Тотальное отрицание, нигилизм в искусстве Камю называет формализмом.
Художник, идущий по этому пути, говорит: меня не интересует мир, меня не интересует язык, меня не интересует материал мира, меня не интересует человек, меня вообще ничего не интересует. Все живое и реальное мне чуждо! Я запираюсь в своей башне из слоновой кости, придумываю свой язык, свой мир, свою вселенную и там чего-то сочиняю.Такое невозможно, к счастью. Но в пределе, представьте себе: свой язык, свои проблемы, люди меня не интересуют. Это бесплодная позиция, говорит Камю. Он это называет формализмом.
А что будет конформизмом, тотальным принятием мира в искусстве? Камю это называет реализмом.
Это, знаете, по принципу акына – я сижу и описываю буквально все, что вижу; о чем вижу, о том и пою: идет один верблюд, идет второй верблюд, третий… Ничего от себя не вношу, никак не оцениваю. Художник-реалист полностью растворяется в мире. Он не отделяет себя от мира, превращается в такого фото-реалиста, который все описывает. И эта позиция бесплодна, констатирует Камю.
И Камю говорит: настоящее искусство – это всегда и принятие, и отрицание.
Художник черпает из мира материал, он не чужд проблемам людей, но он накладывает на них призму своей личности. Он и принимает, и отрицает. Настоящее творчество – это всегда бунтарство. Всегда и принятие, и отрицание одновременно. Настоящее великое искусство не реалистично и не формалистично. Оно – не партийная пропаганда и не политическая агитка (вроде соцреализма), не слепое и пассивное копирование внешнего плана действительности, не заумная богемная элитарность и не ширпотреб массовой культуры.Художник неравнодушен к миру, он неравнодушен к людям, он неравнодушен к языку. Но он не принимает это слепо, тупо, он не растворяется, он оценивает, страстно, но беспартийно. То есть вот Сцилла формализма (бесплодного тотального художественного отрицания) и Харибда реализма (бесплодного тотального художественного принятия). Так разворачивается тема бунта в сфере искусства. Реализм – один полюс, формализм – другой. А настоящее искусство – оно посередине, оно всегда бунтарское. Как все настоящее, оно является бунтом. Не полное принятие, не полное отрицание, а и то и другое! Как и в случае с насилием. Проложить свой путь по этому вот лезвию бритвы – вот задача современного бунтующего человека, говорит Камю.
Наверное, тем (а таких среди вас, как я понимаю, большинство), кто уже читал сочинения Камю, небесполезно было услышать эту мою попытку краткой реконструкции его философии.

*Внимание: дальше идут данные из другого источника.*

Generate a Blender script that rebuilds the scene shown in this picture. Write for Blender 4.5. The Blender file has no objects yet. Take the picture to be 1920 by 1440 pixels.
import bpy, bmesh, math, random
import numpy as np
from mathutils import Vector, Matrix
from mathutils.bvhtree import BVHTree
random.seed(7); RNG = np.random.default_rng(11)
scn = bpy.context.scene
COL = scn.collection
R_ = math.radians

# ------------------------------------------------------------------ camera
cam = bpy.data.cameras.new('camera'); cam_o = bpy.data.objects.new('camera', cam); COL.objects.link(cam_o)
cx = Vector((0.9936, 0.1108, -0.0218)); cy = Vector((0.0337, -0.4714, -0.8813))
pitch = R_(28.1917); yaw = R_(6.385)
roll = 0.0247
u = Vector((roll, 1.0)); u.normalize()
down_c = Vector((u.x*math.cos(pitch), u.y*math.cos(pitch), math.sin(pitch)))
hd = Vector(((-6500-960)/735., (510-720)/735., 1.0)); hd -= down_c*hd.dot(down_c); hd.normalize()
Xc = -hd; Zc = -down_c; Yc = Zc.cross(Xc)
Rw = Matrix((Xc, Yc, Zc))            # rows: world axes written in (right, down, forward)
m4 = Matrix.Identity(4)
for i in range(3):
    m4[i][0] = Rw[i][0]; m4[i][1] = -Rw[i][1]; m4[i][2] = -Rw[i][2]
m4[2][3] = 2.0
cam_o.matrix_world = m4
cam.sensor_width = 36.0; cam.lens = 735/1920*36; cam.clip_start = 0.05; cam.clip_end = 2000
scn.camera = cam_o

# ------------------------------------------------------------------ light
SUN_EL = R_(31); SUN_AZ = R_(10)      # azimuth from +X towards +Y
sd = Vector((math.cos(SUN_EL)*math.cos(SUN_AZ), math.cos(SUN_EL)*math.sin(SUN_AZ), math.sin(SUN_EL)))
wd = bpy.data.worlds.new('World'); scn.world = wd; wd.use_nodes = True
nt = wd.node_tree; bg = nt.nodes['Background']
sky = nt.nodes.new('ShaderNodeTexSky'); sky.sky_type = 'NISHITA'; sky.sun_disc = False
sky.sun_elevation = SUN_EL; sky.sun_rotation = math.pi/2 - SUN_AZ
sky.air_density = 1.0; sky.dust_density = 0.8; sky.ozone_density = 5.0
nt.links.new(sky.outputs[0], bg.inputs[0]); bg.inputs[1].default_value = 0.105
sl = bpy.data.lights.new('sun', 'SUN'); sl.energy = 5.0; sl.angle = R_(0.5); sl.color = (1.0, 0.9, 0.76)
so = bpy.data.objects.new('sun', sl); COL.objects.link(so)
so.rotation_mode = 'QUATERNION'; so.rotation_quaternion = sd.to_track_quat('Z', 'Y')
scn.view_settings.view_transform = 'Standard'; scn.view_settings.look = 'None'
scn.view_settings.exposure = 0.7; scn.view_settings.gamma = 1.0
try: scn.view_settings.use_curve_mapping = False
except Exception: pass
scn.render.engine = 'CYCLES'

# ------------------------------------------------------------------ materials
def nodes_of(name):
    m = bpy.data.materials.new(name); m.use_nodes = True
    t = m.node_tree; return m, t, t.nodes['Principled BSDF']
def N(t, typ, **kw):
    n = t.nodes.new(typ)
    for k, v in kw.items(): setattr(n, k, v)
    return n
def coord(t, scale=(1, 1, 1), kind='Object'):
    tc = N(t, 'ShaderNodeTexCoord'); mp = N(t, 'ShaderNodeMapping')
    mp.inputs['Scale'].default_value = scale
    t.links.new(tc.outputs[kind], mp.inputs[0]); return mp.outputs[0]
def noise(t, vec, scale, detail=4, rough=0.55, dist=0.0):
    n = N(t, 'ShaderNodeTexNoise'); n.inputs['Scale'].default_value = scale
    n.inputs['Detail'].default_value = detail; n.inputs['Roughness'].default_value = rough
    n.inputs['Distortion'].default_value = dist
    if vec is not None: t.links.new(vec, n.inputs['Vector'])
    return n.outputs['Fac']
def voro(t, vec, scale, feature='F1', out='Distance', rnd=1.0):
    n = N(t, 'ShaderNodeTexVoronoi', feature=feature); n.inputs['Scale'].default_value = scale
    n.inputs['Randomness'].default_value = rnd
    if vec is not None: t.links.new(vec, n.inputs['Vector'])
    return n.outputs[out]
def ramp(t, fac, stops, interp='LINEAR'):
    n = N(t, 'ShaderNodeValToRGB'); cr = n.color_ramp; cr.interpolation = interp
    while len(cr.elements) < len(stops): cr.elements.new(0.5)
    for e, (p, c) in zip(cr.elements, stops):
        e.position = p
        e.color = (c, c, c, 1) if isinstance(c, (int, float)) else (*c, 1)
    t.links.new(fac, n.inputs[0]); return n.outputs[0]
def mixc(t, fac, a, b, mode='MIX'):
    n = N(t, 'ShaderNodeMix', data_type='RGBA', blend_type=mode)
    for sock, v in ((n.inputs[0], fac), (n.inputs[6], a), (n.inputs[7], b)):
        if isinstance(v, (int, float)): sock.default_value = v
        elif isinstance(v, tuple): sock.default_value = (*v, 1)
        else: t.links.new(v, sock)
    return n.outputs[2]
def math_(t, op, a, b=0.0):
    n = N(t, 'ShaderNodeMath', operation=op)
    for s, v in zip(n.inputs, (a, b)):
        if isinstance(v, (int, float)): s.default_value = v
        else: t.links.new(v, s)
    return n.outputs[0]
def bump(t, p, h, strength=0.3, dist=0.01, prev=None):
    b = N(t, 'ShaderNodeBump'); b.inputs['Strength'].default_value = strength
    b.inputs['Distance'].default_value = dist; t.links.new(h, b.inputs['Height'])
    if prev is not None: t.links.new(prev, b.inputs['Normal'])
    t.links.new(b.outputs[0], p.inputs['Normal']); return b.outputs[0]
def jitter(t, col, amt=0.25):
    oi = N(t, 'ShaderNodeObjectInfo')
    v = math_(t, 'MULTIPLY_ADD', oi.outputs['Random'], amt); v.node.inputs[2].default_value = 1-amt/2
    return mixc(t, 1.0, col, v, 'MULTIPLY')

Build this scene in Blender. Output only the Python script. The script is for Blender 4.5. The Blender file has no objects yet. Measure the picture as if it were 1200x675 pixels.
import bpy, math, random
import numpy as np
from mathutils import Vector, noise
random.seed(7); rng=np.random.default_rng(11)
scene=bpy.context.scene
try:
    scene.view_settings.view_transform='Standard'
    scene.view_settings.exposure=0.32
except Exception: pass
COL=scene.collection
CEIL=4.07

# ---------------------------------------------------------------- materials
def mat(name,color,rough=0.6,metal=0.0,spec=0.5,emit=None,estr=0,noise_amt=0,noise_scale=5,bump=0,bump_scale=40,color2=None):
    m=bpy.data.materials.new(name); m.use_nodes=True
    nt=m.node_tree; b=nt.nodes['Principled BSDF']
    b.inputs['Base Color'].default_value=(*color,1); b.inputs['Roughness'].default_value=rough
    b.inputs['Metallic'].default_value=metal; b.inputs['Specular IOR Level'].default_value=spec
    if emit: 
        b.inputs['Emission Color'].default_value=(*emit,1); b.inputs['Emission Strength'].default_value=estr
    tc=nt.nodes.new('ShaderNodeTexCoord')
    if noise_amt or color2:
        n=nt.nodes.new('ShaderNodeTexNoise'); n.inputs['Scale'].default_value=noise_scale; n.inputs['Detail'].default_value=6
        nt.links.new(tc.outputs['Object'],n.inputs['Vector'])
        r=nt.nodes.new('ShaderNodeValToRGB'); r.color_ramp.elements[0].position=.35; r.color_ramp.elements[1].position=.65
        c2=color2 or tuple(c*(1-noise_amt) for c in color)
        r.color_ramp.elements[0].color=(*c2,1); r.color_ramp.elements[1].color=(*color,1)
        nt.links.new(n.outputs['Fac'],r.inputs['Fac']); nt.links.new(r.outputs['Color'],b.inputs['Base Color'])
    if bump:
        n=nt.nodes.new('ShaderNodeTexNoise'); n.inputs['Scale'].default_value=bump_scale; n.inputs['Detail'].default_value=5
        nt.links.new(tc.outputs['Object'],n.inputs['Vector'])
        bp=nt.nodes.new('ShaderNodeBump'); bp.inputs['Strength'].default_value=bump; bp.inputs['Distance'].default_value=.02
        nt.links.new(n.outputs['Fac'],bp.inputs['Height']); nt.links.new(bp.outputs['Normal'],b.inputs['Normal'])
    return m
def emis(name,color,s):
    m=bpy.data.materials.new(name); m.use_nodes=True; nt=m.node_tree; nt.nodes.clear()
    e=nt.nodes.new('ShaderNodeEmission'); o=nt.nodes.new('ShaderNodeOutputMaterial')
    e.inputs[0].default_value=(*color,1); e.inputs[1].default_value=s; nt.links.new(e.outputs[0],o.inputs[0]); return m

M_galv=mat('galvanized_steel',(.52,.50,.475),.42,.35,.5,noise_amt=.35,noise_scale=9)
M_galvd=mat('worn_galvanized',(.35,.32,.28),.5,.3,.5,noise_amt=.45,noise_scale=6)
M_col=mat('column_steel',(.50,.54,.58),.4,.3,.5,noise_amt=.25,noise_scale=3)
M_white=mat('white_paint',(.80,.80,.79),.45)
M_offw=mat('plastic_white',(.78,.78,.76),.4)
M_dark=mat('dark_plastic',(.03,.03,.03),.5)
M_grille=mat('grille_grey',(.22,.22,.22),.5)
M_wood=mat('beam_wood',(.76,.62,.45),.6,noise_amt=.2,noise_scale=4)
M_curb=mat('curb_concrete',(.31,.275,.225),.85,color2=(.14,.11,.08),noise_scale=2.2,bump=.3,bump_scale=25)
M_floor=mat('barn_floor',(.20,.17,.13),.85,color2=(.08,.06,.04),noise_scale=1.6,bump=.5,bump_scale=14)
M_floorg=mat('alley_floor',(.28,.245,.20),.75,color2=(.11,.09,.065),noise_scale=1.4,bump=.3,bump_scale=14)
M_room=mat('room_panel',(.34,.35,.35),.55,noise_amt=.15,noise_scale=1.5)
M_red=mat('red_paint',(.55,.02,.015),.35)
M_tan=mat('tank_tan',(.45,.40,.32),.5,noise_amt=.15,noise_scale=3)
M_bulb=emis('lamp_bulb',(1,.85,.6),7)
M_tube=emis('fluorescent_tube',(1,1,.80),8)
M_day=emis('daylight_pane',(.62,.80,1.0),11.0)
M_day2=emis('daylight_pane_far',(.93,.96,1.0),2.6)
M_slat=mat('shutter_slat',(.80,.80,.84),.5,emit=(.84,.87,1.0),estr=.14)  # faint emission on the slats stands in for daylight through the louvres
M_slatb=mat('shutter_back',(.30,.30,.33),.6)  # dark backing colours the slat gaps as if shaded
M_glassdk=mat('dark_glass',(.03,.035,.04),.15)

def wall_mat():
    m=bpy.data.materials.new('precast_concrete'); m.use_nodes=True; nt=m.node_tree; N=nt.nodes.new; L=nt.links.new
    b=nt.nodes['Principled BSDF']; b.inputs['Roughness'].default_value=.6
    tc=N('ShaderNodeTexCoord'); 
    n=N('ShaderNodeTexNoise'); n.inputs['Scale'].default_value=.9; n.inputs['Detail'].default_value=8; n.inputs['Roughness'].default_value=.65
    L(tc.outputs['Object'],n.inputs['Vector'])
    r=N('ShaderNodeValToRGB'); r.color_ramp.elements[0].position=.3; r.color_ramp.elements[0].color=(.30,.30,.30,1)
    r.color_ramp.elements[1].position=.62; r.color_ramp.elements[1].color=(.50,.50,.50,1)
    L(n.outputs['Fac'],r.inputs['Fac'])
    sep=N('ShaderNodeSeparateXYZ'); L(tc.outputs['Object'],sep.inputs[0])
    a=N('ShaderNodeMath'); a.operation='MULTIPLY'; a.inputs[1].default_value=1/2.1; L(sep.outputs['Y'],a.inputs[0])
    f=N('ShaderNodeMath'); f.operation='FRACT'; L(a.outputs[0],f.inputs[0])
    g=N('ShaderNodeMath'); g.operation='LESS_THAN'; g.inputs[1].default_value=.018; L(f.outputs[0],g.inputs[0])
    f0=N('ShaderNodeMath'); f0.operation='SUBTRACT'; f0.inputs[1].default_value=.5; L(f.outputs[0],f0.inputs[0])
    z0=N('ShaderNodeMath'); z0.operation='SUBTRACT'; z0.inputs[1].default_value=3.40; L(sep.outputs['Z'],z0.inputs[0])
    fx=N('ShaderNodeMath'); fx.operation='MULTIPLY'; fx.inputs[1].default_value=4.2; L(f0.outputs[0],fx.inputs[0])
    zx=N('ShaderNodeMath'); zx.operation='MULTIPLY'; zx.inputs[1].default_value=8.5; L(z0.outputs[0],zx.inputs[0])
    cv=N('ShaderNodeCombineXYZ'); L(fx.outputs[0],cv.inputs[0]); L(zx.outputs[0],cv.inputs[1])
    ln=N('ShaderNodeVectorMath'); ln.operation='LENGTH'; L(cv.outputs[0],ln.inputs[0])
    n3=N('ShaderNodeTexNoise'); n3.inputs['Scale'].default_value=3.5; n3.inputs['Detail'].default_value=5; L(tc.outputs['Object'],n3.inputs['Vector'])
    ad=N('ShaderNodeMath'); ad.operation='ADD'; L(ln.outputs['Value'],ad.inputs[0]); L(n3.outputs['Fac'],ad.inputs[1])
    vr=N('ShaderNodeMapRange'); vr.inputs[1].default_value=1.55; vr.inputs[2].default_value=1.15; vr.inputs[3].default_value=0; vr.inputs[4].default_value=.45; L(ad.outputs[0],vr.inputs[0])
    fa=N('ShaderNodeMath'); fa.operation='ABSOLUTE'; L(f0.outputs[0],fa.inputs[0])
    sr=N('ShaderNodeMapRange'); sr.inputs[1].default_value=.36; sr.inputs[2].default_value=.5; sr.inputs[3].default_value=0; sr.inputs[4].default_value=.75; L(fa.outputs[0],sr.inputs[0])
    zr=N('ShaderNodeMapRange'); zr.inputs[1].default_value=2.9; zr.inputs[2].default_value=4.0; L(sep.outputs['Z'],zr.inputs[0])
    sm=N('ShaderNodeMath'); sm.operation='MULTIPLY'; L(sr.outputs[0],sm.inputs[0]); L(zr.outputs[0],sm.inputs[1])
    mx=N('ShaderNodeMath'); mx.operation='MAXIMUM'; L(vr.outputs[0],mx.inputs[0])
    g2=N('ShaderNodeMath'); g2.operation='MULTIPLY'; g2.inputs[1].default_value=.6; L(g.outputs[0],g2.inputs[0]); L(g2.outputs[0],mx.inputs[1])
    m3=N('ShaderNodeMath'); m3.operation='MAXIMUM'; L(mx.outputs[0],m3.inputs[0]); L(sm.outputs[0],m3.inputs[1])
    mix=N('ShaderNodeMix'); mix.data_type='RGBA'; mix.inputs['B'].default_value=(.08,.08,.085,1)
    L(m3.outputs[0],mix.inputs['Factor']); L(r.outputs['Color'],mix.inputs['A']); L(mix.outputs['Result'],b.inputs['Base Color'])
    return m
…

Ставлю здесь большое многоточие. И последнее, о чем я скажу в двух словах.
Проиллюстрирую эти мысли Камю о бунте из «Бунтующего человека», как я пытался на «Постороннем» проиллюстрировать «Миф о Сизифе», при помощи романа «Чума». Роман, который примыкает очень тесно к «Бунтующему человеку». Такой философский роман. О чем он?
Берется и описывается некий условный город в Алжире, в котором начинается чума. Город на карантине, в изоляции. Никуда не убежишь. Некое закрытое обозримое пространство города – и чума косит людей. Сегодня один умирает, завтра – другой.
Во-первых, что мы тут видим? То, что так любят экзистенциалисты, пограничная ситуация. Только не для одного человека, а для целого города. И чума, как всякая пограничная ситуация, выявляет все то, что вообще-то есть в нас и с нами всегда. Только мы это обычно не замечаем беззаботно. Как говорит один из героев: «Чума – это обычная жизнь, вот и все». Но обычно мы ходим и думаем: ну, протяну, проживу еще лет двадцать. А в случае с чумой все обостреннее и очевиднее: может быть, и двух дней не проживу. Чума делает острее и пронзительнее то, что происходит в нашей жизни, только обычно более распыленно. Все мы ходим под смертью.
И каждый в этой ситуации катастрофы показывает себя. Из каждого начинает лезть всякое… из кого-то что-то хорошее, из кого-то что-то плохое. Каждый человек волей-неволей открывает и сам узнает то, чего обычно о себе не знал. (Вспомните гениальный пушкинский «Пир во время чумы».) Один пытается сбежать из города, кто-то предается разврату, пирам по принципу: «сегодня живем, завтра умрем, гулять так гулять!»